En France, nous assistons à une déconnexion similaire. Chaque jeune conservateur français est pleinement conscient du remplacement du drapeau français par le drapeau européen, un changement qui rappelle le récit du jeune Roger Scruton à Paris le 8 mai 1968, ressentant vivement les bouleversements culturels et politiques de son temps sans y souscrire. L’Union européenne actuelle, avec ses excès bureaucratiques et ses déficiences démocratiques, est de plus en plus perçue comme une force distante et irresponsable, déconnectée des peuples qu’elle prétend servir.
Les élites européistes, souvent non élues, sont sont totalement coupées des réalités quotidiennes des citoyens.
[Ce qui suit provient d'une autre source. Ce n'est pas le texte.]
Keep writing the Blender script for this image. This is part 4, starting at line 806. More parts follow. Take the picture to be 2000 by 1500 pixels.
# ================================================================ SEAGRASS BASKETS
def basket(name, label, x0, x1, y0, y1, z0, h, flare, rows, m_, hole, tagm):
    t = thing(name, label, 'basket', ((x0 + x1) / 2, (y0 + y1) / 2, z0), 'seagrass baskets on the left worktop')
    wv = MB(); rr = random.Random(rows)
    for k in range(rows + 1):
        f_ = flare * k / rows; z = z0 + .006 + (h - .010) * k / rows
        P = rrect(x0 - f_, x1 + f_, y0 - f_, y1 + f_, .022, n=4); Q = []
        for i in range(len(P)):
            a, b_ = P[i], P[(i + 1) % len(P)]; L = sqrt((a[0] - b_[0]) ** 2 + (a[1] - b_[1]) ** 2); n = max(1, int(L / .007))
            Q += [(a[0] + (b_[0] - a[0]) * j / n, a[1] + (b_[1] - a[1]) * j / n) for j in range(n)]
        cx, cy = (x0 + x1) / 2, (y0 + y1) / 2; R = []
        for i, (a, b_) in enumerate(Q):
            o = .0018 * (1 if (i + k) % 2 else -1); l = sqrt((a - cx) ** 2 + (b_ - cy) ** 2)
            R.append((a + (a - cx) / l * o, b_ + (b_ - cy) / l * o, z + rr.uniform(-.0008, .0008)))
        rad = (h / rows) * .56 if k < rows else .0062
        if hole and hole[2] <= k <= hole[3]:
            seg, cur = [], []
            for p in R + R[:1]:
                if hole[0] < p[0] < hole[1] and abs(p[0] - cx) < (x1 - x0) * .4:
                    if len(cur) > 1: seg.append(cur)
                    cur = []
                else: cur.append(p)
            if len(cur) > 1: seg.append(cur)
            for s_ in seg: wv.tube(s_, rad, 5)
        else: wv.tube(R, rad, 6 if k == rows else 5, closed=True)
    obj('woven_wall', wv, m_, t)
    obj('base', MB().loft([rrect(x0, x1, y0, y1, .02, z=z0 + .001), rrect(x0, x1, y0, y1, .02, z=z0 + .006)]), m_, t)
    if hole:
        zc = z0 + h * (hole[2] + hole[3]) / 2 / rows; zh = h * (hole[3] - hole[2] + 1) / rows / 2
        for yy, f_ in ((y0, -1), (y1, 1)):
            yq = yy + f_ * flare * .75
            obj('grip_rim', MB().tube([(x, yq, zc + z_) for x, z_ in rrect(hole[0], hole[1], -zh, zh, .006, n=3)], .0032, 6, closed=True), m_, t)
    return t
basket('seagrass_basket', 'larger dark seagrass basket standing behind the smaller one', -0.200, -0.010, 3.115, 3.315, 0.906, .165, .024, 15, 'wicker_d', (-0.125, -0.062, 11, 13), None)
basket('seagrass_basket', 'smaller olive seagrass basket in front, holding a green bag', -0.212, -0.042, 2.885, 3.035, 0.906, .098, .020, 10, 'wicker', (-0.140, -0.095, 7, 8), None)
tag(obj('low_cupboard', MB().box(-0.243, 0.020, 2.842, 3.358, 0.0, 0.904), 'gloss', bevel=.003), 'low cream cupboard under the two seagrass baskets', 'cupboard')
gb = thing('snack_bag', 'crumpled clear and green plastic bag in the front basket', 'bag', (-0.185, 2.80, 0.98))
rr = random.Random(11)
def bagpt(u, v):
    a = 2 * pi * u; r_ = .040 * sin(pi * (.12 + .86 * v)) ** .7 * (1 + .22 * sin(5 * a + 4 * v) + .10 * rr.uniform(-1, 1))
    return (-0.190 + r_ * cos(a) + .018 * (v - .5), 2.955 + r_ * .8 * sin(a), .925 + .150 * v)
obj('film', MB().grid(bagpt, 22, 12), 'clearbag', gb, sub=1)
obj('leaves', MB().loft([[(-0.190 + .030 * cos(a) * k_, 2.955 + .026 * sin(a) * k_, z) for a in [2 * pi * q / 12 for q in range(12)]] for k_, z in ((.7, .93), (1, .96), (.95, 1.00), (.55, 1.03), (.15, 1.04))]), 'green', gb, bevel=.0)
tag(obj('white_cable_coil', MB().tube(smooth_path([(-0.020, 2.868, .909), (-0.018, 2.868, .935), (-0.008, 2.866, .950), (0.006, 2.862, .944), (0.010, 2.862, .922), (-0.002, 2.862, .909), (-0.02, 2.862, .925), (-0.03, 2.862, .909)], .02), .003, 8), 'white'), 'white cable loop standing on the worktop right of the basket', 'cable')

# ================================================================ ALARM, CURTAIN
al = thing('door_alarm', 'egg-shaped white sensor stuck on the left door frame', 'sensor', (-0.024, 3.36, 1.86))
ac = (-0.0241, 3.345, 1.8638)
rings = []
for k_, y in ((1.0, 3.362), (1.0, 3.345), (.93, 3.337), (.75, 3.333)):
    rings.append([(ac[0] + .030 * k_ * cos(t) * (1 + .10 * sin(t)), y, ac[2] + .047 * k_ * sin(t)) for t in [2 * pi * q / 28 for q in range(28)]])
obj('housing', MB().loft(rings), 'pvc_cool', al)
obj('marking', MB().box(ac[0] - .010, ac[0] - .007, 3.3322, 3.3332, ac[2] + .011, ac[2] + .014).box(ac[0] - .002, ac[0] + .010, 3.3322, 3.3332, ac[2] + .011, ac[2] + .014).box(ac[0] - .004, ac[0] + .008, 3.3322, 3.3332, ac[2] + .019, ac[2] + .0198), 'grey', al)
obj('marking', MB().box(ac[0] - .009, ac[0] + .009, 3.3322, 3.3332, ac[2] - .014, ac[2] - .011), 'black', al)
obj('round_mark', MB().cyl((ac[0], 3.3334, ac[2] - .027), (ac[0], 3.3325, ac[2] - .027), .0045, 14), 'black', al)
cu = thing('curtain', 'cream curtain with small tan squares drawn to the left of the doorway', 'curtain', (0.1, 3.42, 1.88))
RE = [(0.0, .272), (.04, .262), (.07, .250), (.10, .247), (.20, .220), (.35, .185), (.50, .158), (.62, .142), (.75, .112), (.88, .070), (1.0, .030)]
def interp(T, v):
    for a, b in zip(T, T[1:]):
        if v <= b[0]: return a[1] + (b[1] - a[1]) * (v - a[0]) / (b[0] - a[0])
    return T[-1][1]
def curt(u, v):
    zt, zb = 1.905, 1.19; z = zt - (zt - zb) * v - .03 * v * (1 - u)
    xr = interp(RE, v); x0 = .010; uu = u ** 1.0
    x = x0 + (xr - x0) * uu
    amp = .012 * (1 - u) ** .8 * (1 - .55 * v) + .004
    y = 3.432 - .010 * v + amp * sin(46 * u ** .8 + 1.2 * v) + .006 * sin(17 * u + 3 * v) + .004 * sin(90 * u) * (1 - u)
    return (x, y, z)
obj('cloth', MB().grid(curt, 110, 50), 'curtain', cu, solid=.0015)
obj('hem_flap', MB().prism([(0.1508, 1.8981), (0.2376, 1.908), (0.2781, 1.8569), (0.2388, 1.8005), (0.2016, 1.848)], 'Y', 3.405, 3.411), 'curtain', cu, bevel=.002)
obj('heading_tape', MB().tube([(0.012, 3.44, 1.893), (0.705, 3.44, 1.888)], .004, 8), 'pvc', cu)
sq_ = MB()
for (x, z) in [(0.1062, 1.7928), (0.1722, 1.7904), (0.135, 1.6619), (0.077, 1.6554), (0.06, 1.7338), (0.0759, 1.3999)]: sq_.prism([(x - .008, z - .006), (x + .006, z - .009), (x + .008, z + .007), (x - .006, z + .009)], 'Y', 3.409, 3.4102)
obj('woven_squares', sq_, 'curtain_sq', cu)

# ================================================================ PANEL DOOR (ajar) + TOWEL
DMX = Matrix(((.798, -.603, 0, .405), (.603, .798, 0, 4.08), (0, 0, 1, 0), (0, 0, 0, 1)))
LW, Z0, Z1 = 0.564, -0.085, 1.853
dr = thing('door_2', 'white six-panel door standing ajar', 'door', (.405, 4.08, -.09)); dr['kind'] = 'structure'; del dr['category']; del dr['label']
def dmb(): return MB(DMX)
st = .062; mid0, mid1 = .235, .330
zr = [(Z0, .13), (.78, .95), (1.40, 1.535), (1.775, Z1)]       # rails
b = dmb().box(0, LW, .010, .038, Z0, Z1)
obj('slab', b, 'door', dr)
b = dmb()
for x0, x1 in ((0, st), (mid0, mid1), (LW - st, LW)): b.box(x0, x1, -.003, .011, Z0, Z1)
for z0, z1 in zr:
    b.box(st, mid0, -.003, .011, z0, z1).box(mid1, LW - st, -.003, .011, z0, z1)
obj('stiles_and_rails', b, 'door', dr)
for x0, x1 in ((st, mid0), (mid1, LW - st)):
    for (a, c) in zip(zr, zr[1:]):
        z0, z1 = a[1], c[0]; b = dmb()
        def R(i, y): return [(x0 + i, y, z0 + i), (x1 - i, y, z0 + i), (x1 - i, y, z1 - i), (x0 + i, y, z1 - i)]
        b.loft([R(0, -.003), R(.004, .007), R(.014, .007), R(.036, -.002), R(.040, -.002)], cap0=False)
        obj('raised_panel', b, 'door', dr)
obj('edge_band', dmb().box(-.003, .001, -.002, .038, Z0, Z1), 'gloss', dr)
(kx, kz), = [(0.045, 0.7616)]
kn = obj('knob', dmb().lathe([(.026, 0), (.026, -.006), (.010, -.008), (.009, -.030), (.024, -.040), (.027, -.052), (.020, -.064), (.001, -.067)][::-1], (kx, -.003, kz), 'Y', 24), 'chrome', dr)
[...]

À l’image d’Ursula von der Leyen, qui se considère légitime et intouchable, négociant des accords d’une valeur de plus de 35 milliards d’euros avec le PDG de Pfizer directement par SMS, sans aucune transparence, et refusant de les dévoiler par la suite, alors que ces contrats concernent à la fois la santé et les finances des Européens. Ou encore, Thierry Breton, menant une guerre contre Elon Musk sur la base d'une définition bruxelloise de la liberté d'expression.
Il est temps de redonner la parole au peuple. Un référendum sur des questions européennes importantes ne serait pas seulement un exercice démocratique mais une nécessité. Cela permettrait au peuple d’exprimer sa volonté sur des questions de profonde importance nationale, à l’abri de la manipulation et du contournement qui ont caractérisé la période post-2005.
Alors que nous nous approchons des élections européennes du 9 juin, considérons les comme un référendum par procuration, une chance pour le peuple de se faire entendre et de réaffirmer son engagement envers les principes de souveraineté, de démocratie et d’indépendance nationale. Les leçons de 2005 et du Brexit sont claires : le peuple doit avoir le dernier mot. Ce n’est qu’alors que nous pourrons espérer restaurer la confiance dans nos institutions démocratiques et tracer une voie vers un avenir plus juste et prospère.